Watching me, watching you
Watchmen is unleashing a few too many inner nerds
More Blog
Seeing as how my A.V. Club colleague Keith Phipps has already written a fine review of Watchmen—and considering that the Internet could really use more half-assed rambling about the film—I figured I’d take some time out of my busy day not to list the pros and cons of the number-one movie in America, but to list all the lame crap that happened to me the night I saw it. But first, a warning: There are NO SPOILERS WHATSOEVER in the blog below. That is, unless you're somehow unaware that a big, blue cock is one of the stars of the movie. In which case, please accept my apologies for ruining that for you.

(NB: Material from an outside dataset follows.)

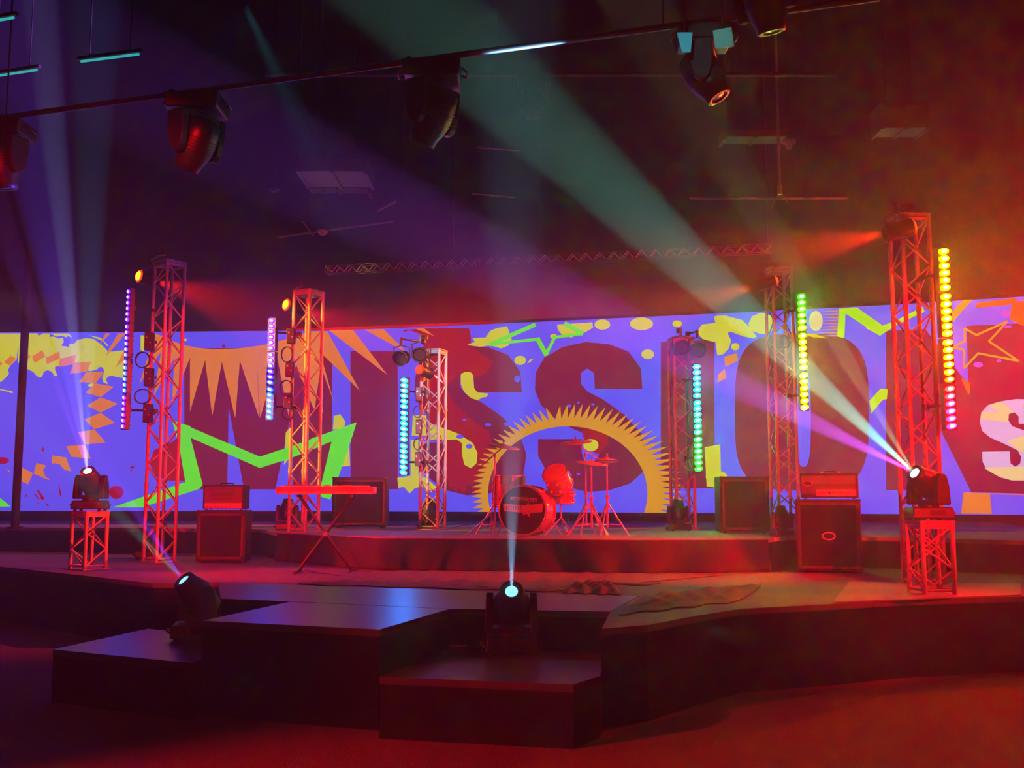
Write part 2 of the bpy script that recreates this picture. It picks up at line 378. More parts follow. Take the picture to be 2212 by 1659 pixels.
for c_ in ((525, 388, 38, 30), (1355, 348, 42, 32), (1060, 155, 52, 34), (1315, 150, 76, 42), (1547, 150, 32, 22), (742, 232, 22, 16), (985, 940, 50, 40)): ell(R3, 'yellow', *c_)
art(R3, 'yellow', (570, 408), (590, 380), (612, 378), (590, 400))
art(W5, 'yellow', (310, 425), (350, 412), (430, 410), (620, 460), (700, 540), (780, 640), (740, 660), (640, 640), (500, 590), (460, 600), (500, 680), (480, 760), (420, 830), (350, 845), (330, 700), (190, 670), (130, 590), (180, 510), (330, 490))
ell(W5, 'yellow', 840, 500, 145, 118, 18, .08, 4); ell(W5, 'yellow', 545, 750, 45, 40); ell(W5, 'cream', 1420, 470, 75, 110)
art(W5, 'orange', (420, 860), (560, 820), (580, 900), (440, 970)); art(W5, 'orange', (360, 1050), (430, 990), (450, 1090), (350, 1140))
art(R4, 'yellow', (290, 1270), (370, 1255), (375, 1480), (300, 1470)); ell(R4, 'yellow', 350, 1420, 55, 30)
for i in range(9):
    y = 370 + i * 33; art(W5, 'orange', (1480 - i * 8, y), (1660, y - 14), (1660, y + 6))
art(W5, 'gold', (1200, 600), (1400, 610), (1560, 660), (1400, 650))
# big left sun
art(W3, 'orange', (200, 110), (290, 150), (400, 200), (520, 245), (700, 285), (860, 300), (1000, 302), (1200, 292), (1400, 265), (1560, 240), (1900, 140), (2040, 88), (2255, 88),
    (2090 + 556, 800), (2165, 335), (2335, 935), (2175, 505), (2100, 1040), (1880, 480), (1790, 1100), (1660, 420), (1450, 1130), (1412, 420), (1440, 1120), (1210, 440), (1155, 1130), (995, 450), (880, 1100), (795, 430), (615, 1050), (615, 400), (400, 950), (430, 400), (180, 870), (270, 330), (10, 720), (140, 300), (60, 240), (110, 110))
art(W4, 'orange', (125, 95), (345, 95), (655, 500)); art(W4, 'orange', (450, 92), (620, 88), (830, 300), (740, 250)); art(W4, 'orange', (905, 84), (980, 80), (1075, 152))
art(W1, 'orange', (1690, 150), (1770, 150), (1700, 220), (1580, 335)); art(W1, 'orange', (1890, 150), (2040, 150), (1960, 200), (1860, 330), (1690, 520), (1740, 400)); art(W1, 'orange', (1975, 430), (2040, 430), (1980, 580), (1840, 700))
for q in (((-120, 640), (-30, 560), (50, 630), (-20, 710)), ((70, 610), (180, 505), (265, 550), (160, 665)), ((300, 530), (425, 450), (500, 520), (420, 590)), ((515, 520), (680, 415), (730, 520), (560, 625)), ((735, 540), (955, 435), (965, 550), (755, 640)),
          ((955, 560), (1215, 490), (1195, 640), (945, 685)), ((1185, 620), (1465, 600), (1385, 765), (1120, 790)), ((1385, 760), (1670, 765), (1530, 945), (1265, 925)), ((1520, 945), (1825, 1000), (1610, 1165), (1370, 1095)),
          ((1615, 1170), (1885, 1270), (1610, 1410), (1390, 1300)), ((1610, 1415), (1840, 1575), (1510, 1675), (1350, 1520))): art(W1, 'orange', *q)
for q in (((1510, 203), (1690, 410), (1365, 445), (1250, 250)), ((1365, 450), (1455, 670), (1150, 640), (1060, 470)), ((840, 620), (1060, 650), (1140, 870), (1040, 850), (960, 760), (900, 745), (830, 745)), ((320, 795), (535, 900), (455, 1080), (310, 1010)),
          ((590, 740), (745, 780), (690, 850), (740, 970), (800, 990), (785, 1010), (545, 910)), ((100, 820), (180, 880), (160, 890))): art(W2, 'orange', *q)
ell(W2, 'red', 1860, 1205, 118, 104); art(W2, 'red', (1690, 1190), (1780, 1150), (1770, 1240)); ell(W2, 'red', 50, 700, 105, 55)
art(W2, 'red', (590, 1170), (620, 1165), (720, 1300), (690, 1330), (640, 1300), (660, 1290)); art(W2, 'red', (545, 1225), (570, 1230), (640, 1310), (610, 1310)); art(W2, 'red', (720, 1360), (800, 1420), (760, 1425))
art(W2, 'red', (550, 1345), (640, 1380), (640, 1395)); art(W2, 'red', (935, 1080), (985, 1200), (985, 1280), (960, 1250)); art(W2, 'red', (300, 1400), (380, 1420), (300, 1430))
for c_ in ((425, 1260, 22, 17), (690, 525, 20, 34), (2115, 808, 35, 18), (1710, 1385, 20, 15), (2100, 856, 22, 8)): ell(W2, 'red', *c_)
ell(W3, 'red', 1018, 265, 22, 20)
# green star
art(W2, 'green', (0, 1285), (180, 1430), (-500, 1450), (-300, 1180))
art(R1, 'green', (1065, 1020), (1120, 1045), (1180, 1060), (1180, 1130), (1255, 1420), (1150, 1415), (1110, 1180))
art(R1, 'green', (1255, 1420), (1235, 1448), (880, 1562), (700, 1562), (1150, 1405))
art(W3, 'green', (500, 1190), (540, 1200), (1450, 1585), (1800, 1470), (2212, 1320), (2212, 1445), (1800, 1610), (1450, 1720), (615, 1355), (500, 1300))
art(R2, 'green', (440, 1015), (555, 975), (693, 925), (640, 1090), (548, 1350), (480, 1330), (555, 1030), (440, 1075))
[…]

1. I’ve been waiting to see Watchmen for, no shit, 20 years. I was in high school when the original Alan Moore and Dave Gibbons miniseries started coming out, long before it existed in graphic novel form. Speculation about a film version sprang up almost before the series had concluded, and the great Terry Gilliam was the first filmmaker seriously attached to it. The fumbling of the big-screen version of Watchmen over the years from Gilliam to Zack Snyder has been documented in excruciating detail, as has everything else about the project in all its forms. So I won’t pop that particular pimple all over you here. But I will say this: I went all the way down to the Continental on Watchmen’s opening night last Friday, sat my ass in one of those comfy stadium seats, and was utterly, glumly underwhelmed by the CliffsNotes-in-CGI version of the graphic novel. 'Nuff said. Really, you don’t want to get me started.
2. While sitting in my comfy stadium seat eating popcorn and watching the rest of the audience trickle in (yes, I showed up an hour early and wound up being third in line—pretty sweet, huh?), some dude with a huge gut and a goatee strutted into the theater wearing a smiley face T-shirt. As we all know by now—even those who haven’t seen the movie—the blood-spattered smiley face is the dominant motif of Watchmen. So why did this handsome fellow’s shirt bug the hell out of me? Because it wasn’t a real Watchmen shirt. It was one of those smiley-face-with-a-bullet-hole shirts, the kind you might see on some militia-loving survivalist while he suits up for a lively afternoon of shooting paintballs at his batshit crazy buddies in the woods. Seriously, wearing a bullet-hole-smiley-face T-shirt to the opening night of Watchmen is the equivalent of wearing a Winger T-shirt to an Ozzy concert.
3. Although Watchmen’s unrelenting exposure of Dr. Manhattan’s giant, neon-blue penis has been commented on endlessly—to the point where it’s become shorthand for the self-importance and borderline misogyny of the entire movie—there was a row of teenage boys sitting behind me Friday night who freaked out every time Billy Crudup’s Otter Pop showed up onscreen. “WOAH!!!” they yelled dude-ishly. “HEEHEEHEE!!!” they snickered nervously. Are we as a nation, as a culture, that sexually repressed? That latently homophobic? It really bummed me out. Then Silk Spectre took her shirt off, and at last we were all on the same page.
4. And finally: For the first time since high school, I wound up in a suburban Village Inn at 2 in the morning after a movie, geeking out with my dorky friends over shit like who's the raddest member of The X-Men*. Which, in turn, degenerated into a conversation about which team of The X-Men we were talking about. Which, in turn, degenerated into an argument about Angel versus Archangel. Which, in turn, degenerated into the realization that—no matter how old my friends and I grow—we never get any cooler. Which, in turn, made me very depressed. Depressed enough, even, to totally forget how depressingly disappointing the movie was I’d just watched.
*By the way, it was unanimous: Nightcrawler tied with Colossus. Duh.